PHP strtotime returns a 1970 date when date column is null

Question

I want to display $row->depositdate in dd-mm-yyyy format.

If the date column in database is null the date displayed is : 01-01-1970

Answer 1

Oh! I know why this happens? Simply you have not included "depositdate" in your SELECT query. Firstly Change SQL query to select all with wild card sign as shown here

$sql = "SELECT * FROM `yourtable`";

Answer 2

NULL is converted to 0 - the epoch (1-1-1970)

Do this instead

echo "<td align=center>".($row->depositdate ? date('d-m-Y', strtotime($row->depositdate)) : '')."</td>";

Answer 3

You need to check if $row->depositdata is_null previously or check for 0 after strtotime if the value of $row->depositdata is unrecognizable for strtotime.

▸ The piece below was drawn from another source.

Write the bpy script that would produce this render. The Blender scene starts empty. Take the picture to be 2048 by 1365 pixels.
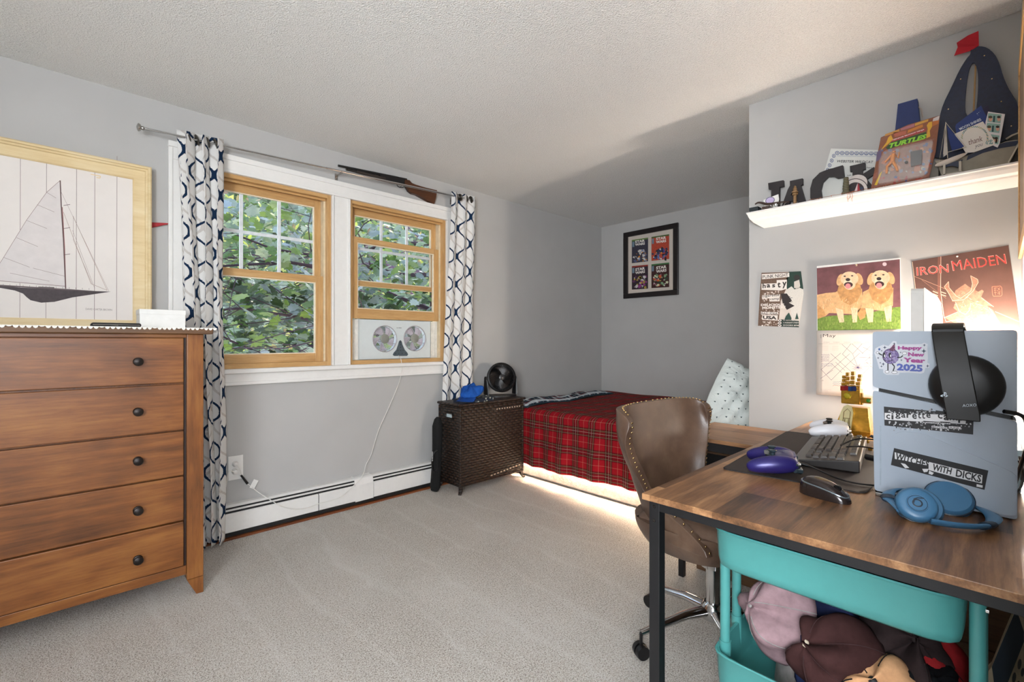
import bpy, math, random
from mathutils import Vector, Matrix
from mathutils.geometry import tessellate_polygon
R = math.radians
PI = math.pi
random.seed(7)
scene = bpy.context.scene
C = scene.collection

# ---------------------------------------------------------------- camera
YAW = R(43.58); FPX = 927.0; H0 = 1.147          # focal length in pixels of the 2048 wide frame
cd = bpy.data.cameras.new('camera'); cam = bpy.data.objects.new('camera', cd); C.objects.link(cam)
cam.location = (0, 0, H0); cam.rotation_euler = (R(90), 0, -YAW)
cd.sensor_width = 36; cd.lens = FPX / 2048 * 36; cd.clip_start = 0.02
scene.camera = cam
# ---------------------------------------------------------------- view
scene.view_settings.view_transform = 'Standard'
try: scene.view_settings.look = 'None'
except Exception: pass
scene.view_settings.gamma = 1.0
scene.view_settings.use_curve_mapping = False
scene.view_settings.exposure = 0.55
# ---------------------------------------------------------------- sky
w = bpy.data.worlds.new('sky'); scene.world = w; w.use_nodes = True
wn = w.node_tree.nodes; wl = w.node_tree.links
bg = wn['Background']
tc = wn.new('ShaderNodeTexCoord'); sp = wn.new('ShaderNodeSeparateXYZ'); rp = wn.new('ShaderNodeValToRGB')
wl.new(tc.outputs['Generated'], sp.inputs[0]); wl.new(sp.outputs['Z'], rp.inputs[0]); wl.new(rp.outputs[0], bg.inputs['Color'])
rp.color_ramp.elements[0].position = 0.0; rp.color_ramp.elements[0].color = (0.80, 0.88, 0.95, 1)
rp.color_ramp.elements[1].position = 0.6; rp.color_ramp.elements[1].color = (0.45, 0.65, 1.0, 1)
bg.inputs['Strength'].default_value = 2.9

def area(name, loc, rot, sx, sy, energy, color, spread=None):
    l = bpy.data.lights.new(name, 'AREA'); l.shape = 'RECTANGLE'; l.size = sx; l.size_y = sy
    l.energy = energy; l.color = color
    if spread: l.spread = spread
    o = bpy.data.objects.new(name, l); o.location = loc; o.rotation_euler = rot; C.objects.link(o); return o
# added fill lights for daylight from behind, set at unseen windows
area('rear_daylight_fill', (-0.45, -2.16, 1.5), (R(90), 0, 0), 1.5, 1.15, 14, (0.86, 0.92, 1.0))
area('left_daylight_fill', (-1.46, -0.85, 1.5), (R(108), 0, R(-90)), 1.5, 1.15, 125, (0.93, 0.96, 1.0))  # fill light, tilted up to brighten the ceiling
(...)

  echo "<td align=center>";
  if (!is_null($row->depositdate))
  {
     $jUnixDate = strtotime($row->depositdate));
     if ($jUnixDate > 0)
     {
          echo date('d-m-Y', $jUnixDate);
     }
  }
  echo "</td>";

strtotime expects to be given a string containing an English date format and will try to parse that format into a Unix timestamp (the number of seconds since January 1 1970 00:00:00 UTC), relative to the timestamp given in now, or the current time if now is not supplied.

more about unixtime and Y2K38 problem: http://en.wikipedia.org/wiki/Year_2038_problem

Answer 4

NULL is interpreted as 0 by strtotime, since it want to be passed an integer timestamp. A timestamp of 0 means 1-1-1970.

So you'll have to check for yourself if $row->depositdate === NULL, and if so, don't call strtotime at all.